Après les méga-bassines, la méga-boulette…
Chaque dimanche, un regard engagé sur une semaine d’actualité. Que retenir dans le flot d’informations qui inonde les médias, entre écume des jours et vague de fond ? L’essentiel
Lundi
Après un avis du Conseil d’État sur le pluralisme à la télévision, le grand orchestre de Vincent Bolloré sort le clairon, le tuba et la grosse caisse pour dénoncer la censure. Or il n’a jamais été question de bâillonner qui que ce soit, encore moins de programmer les émissions à la place des programmateurs. Seulement de s’inquiéter du respect de la loi de 1986, où il est écrit noir sur blanc que les chaînes de la TNT doivent partager équitablement le temps de parole entre les différents courants de pensée nationaux. Évidemment, ce débat-là gêne CNews.
Mardi
On s’inquiète à juste titre pour l’Ukraine, usée par la guerre, sur la défensive, où les signes de divisions apparaissent.
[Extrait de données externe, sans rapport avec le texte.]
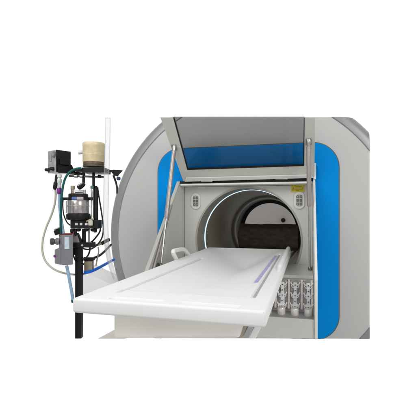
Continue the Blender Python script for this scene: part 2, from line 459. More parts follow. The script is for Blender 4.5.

Rappelons l’origine réelle de cette fatigue de la guerre : le manque de munitions, qui oblige les Ukrainiens à tirer un seul obus quand ils en reçoivent dix. C’est-à-dire les retards irresponsables dans les livraisons promises par les démocraties pour aider les démocrates ukrainiens.
Mercredi
Dans Le Figaro, Alain Finkielkraut se plaint des commentaires qui ont accompagné l’émouvante cérémonie d’hommage à Mélinée et Missak Manouchian. Certains sont anachroniques ou ridicules, c’est certain. Mais il s’est tout de même agi de célébrer un immigré sans papiers mort pour la France, tombé pour la « patrie des droits de l’Homme », fait indiscutable. C’est-à-dire que son exemple, quoi qu’en dise Finkielkraut, plaide indirectement pour l’ouverture et l’accueil des étrangers et contre toute forme de racisme. Message pour aujourd’hui aussi, donc. Il est vrai que Finkielkraut a passé sa vie, si l’on y pense, à critiquer l’antiracisme contemporain, beaucoup plus que le racisme…
Jeudi
Le ministère de l’Éducation annonce que les « incidents graves » ne cessent d’augmenter dans les établissements scolaires. En janvier, fait passé sous silence, on constatait que la moitié des élèves de 15 ans, interrogés dans le cadre de l’enquête Pisa, se plaignaient du bruit qui perturbe les classes. C’est en fait la première réforme de l’enseignement à mettre en œuvre dans l’école de la République : rétablir la tranquillité sans laquelle on ne peut ni éduquer ni instruire.
Vendredi
Par une aberration lunaire, l’Élysée a annoncé que les « Soulèvements de la Terre » seraient conviés à un grand débat au Salon de l’Agriculture, alors même que le gouvernement avait tenté d’obtenir leur dissolution et que personne n’aurait protesté si ces activistes écologistes aux méthodes musclées n’avaient pas été invités. Après les attaques contre les méga-bassines, la méga-boulette… Du coup, le débat en question se ramène à un dialogue viril entre le président et les agriculteurs. Erreur : la crise de l’agriculture ne concerne pas seulement Macron et la FNEA, mais aussi d’autres parties prenantes, écologistes, grande distribution, consommateurs. Il eût été utile de les entendre ensemble, de manière à sortir de l’opposition simpliste entre les paysans en juste colère et les méchants pouvoirs publics…
Samedi
Judith Godrèche a réitéré ses justes accusations contre le milieu du cinéma, coupable d’indifférence ou de complicité envers les comportements des réalisateurs-prédateurs. Applaudissements unanimes et louanges médiatiques. Mais on oublie toujours, dans cette dénonciation des coupables, de rappeler que les remèdes existent, qu’ils ont été formulés depuis un certain temps par des associations comme le « collectif 50/50 » et qu’il est peut-être temps, plutôt que de s’enfermer dans une vaste opération d’épuration rétrospective, de les mettre en œuvre.